At industrial scale, separation/purification processes represent from 40% to 70% of the operational costs (not including the cost of raw materials). They contribute to about 45% of the total energy consumption needed for a product elaboration. They correspond to conventional operations among them:

- liquid-liquid extraction needs high volumes of organic solvents thus generating volatile organic compounds. Such extraction can be followed by a precipitation step that can lead to the inactivation of some components during the phase change or by a distillation associated to high energy consumption , moreover not well adapted to molecules potentially degraded at high temperature among which are some molecules issued from bio-resources.

- chromatography (more rarely used) is an efficient process but implies generally a re-concentration step also energy intensive.
These operations are in fact far from the green chemistry principles.

The MemChem project aims at contributing to renew of industrial process through the use of eco- compatible separation processes

The MemChem project mainly focuses on the integration of organic solvent nanofiltration (OSN) in the process of hydroformylation of olefins. This separation technique performed at room temperature without any change of state is an innovative alternative to energy-intensive industrial operations such as cascades of liquid-liquid extraction and distillation discussed above. Besides reducing the metal content in the products, OSN will allow to recycle expensive compounds: rhodium catalyst and free ligands that are essential to the reaction.

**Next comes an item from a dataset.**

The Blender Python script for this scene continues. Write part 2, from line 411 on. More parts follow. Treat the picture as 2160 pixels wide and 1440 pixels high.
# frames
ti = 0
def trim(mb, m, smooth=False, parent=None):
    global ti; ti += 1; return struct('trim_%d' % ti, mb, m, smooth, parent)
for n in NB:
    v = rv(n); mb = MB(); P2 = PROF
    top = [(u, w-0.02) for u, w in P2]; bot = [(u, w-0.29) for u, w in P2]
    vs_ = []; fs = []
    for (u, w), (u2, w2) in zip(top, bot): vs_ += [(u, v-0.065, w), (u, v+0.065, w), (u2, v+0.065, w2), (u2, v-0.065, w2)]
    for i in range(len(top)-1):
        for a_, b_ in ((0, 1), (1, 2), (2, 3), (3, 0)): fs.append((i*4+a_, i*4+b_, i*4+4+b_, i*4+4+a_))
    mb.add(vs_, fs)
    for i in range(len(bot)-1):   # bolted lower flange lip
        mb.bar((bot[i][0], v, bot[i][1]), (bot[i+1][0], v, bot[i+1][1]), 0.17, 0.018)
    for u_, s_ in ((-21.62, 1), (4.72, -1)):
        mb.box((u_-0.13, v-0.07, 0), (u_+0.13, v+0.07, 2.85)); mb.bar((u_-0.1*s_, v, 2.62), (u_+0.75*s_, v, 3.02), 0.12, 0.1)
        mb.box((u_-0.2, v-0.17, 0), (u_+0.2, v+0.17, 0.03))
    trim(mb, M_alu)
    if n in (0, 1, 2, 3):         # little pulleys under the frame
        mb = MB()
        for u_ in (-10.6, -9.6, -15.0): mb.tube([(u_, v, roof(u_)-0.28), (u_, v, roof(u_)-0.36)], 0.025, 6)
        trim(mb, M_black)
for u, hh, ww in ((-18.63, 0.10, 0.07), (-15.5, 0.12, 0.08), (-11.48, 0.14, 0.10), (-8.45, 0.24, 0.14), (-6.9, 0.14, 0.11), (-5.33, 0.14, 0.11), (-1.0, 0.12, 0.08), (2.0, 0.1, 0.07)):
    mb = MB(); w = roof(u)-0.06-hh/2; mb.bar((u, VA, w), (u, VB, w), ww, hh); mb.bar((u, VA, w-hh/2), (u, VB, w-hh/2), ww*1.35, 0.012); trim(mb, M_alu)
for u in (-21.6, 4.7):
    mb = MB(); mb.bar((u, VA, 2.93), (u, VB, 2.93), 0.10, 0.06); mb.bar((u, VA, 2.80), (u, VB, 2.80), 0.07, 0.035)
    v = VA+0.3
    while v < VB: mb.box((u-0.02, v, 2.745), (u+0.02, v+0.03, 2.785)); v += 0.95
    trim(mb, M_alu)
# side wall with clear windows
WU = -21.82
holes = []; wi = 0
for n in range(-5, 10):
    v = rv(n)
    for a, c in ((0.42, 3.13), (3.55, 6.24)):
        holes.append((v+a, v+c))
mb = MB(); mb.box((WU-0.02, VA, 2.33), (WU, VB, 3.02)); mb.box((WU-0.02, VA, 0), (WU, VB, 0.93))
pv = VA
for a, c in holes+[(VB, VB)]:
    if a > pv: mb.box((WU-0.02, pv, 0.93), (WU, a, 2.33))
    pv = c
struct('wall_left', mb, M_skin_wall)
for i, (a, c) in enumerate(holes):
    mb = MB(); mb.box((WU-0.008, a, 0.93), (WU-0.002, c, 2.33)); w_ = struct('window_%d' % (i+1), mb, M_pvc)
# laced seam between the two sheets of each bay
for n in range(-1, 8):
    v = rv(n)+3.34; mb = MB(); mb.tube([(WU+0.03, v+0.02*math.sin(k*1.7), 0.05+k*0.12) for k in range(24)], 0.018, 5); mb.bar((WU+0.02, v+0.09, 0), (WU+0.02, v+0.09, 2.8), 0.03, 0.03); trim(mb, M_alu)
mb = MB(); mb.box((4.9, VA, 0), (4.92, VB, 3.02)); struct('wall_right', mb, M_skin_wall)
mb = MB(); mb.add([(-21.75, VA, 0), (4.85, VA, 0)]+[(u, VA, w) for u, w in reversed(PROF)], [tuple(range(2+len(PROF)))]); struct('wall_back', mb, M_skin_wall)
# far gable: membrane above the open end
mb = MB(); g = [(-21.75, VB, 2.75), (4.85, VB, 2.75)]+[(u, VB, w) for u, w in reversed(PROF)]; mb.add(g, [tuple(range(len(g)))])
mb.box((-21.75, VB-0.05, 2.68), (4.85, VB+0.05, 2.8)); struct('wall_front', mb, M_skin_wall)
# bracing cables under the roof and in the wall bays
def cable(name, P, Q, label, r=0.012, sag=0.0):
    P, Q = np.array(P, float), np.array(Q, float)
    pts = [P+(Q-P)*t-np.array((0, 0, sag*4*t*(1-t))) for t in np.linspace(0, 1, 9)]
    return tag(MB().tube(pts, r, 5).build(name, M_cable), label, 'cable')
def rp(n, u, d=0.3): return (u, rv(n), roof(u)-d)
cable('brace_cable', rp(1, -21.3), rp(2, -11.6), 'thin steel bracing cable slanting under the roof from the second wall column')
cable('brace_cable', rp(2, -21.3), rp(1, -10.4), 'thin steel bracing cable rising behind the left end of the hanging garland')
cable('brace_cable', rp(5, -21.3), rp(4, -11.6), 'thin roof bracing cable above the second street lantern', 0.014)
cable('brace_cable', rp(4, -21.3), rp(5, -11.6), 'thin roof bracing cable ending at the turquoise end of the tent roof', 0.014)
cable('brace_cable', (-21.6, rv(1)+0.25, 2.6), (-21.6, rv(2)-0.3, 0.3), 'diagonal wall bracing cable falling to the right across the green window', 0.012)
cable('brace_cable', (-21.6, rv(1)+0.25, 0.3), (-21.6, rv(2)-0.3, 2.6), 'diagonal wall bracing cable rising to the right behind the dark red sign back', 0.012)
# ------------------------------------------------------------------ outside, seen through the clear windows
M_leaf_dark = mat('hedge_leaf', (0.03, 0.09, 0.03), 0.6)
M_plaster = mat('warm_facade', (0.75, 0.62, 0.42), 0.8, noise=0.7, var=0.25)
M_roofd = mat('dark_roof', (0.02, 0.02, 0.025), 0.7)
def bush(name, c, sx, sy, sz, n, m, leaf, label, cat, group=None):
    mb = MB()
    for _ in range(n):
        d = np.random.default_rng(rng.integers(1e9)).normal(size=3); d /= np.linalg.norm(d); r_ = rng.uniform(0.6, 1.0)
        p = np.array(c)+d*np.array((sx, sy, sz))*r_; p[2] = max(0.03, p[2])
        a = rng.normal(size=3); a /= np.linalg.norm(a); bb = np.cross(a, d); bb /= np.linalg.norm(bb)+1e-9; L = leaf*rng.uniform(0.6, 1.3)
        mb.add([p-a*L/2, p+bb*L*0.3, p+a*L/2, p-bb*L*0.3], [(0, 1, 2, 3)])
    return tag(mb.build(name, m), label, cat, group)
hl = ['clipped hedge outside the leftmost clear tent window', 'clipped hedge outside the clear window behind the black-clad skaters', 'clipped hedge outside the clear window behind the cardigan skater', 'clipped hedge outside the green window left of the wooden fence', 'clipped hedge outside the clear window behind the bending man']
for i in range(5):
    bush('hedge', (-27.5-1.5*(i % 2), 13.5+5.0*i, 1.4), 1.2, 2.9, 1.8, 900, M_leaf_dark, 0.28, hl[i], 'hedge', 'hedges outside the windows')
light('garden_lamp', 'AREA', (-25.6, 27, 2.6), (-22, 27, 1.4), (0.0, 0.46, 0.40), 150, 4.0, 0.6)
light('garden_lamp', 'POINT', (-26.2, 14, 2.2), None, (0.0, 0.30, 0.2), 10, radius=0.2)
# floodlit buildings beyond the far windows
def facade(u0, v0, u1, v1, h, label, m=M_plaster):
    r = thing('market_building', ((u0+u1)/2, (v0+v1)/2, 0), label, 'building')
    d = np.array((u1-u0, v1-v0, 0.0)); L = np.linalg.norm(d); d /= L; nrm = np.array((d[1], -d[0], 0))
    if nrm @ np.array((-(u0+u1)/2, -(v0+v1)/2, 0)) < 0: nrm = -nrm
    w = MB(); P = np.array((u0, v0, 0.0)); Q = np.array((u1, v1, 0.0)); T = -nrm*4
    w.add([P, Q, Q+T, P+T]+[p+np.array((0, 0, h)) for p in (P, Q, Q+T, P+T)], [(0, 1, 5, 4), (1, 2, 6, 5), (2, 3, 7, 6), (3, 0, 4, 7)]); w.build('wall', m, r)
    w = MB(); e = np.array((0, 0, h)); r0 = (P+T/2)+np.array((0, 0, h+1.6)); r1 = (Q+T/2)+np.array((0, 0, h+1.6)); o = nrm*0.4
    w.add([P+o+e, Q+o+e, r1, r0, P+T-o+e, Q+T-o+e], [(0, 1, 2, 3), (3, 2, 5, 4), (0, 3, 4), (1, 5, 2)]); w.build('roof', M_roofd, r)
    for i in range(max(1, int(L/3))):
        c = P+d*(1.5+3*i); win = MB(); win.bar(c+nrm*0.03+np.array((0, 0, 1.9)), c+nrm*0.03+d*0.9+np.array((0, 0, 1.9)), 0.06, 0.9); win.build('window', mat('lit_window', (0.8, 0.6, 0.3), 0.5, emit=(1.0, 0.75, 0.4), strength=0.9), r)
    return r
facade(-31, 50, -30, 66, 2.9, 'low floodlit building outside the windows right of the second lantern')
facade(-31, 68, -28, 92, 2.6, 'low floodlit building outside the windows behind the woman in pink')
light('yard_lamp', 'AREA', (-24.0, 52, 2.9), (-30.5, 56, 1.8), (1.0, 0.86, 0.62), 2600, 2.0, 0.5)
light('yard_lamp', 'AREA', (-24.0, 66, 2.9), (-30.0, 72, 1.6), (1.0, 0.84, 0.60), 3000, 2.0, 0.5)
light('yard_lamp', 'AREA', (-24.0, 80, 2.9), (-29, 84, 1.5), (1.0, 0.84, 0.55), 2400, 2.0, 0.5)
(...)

This study will be discussed from different points of view:

a) molecular engineering around the catalyst used in hydroformylation and optimization of batch reactors aiming at favouring reactions without solvent, in order to increase the selectivity and productivity of the catalytic reaction together with the increase of the OSN separation

b) membrane modification obtained by cold plasma activation and deposition of polyelectrolytes on commercial membranes, in order to increase membrane performances (flux and selectivity of separation)

c) OSN study with commercial membranes, in order to identify pertinent parameters (cross- flow velocity, concentration factor, transmembrane pressure, …) in order to achieve the target separations. If commercial membranes are not sufficiently selective, the OSN cascade will be performed.

The project deals with "sustainable chemistry" and contributes to the challenge "stimulate industrial revival" by developing a novel approach that will be transferable to other reactions catalyzed by homogeneous organometallic complexes.

To evaluate the possibility of transposition/generalization of results obtained from the hydroformylation study, a second reaction (olefin metathesis) will be more punctually studied. In both cases, substrates used will be from renewable origin.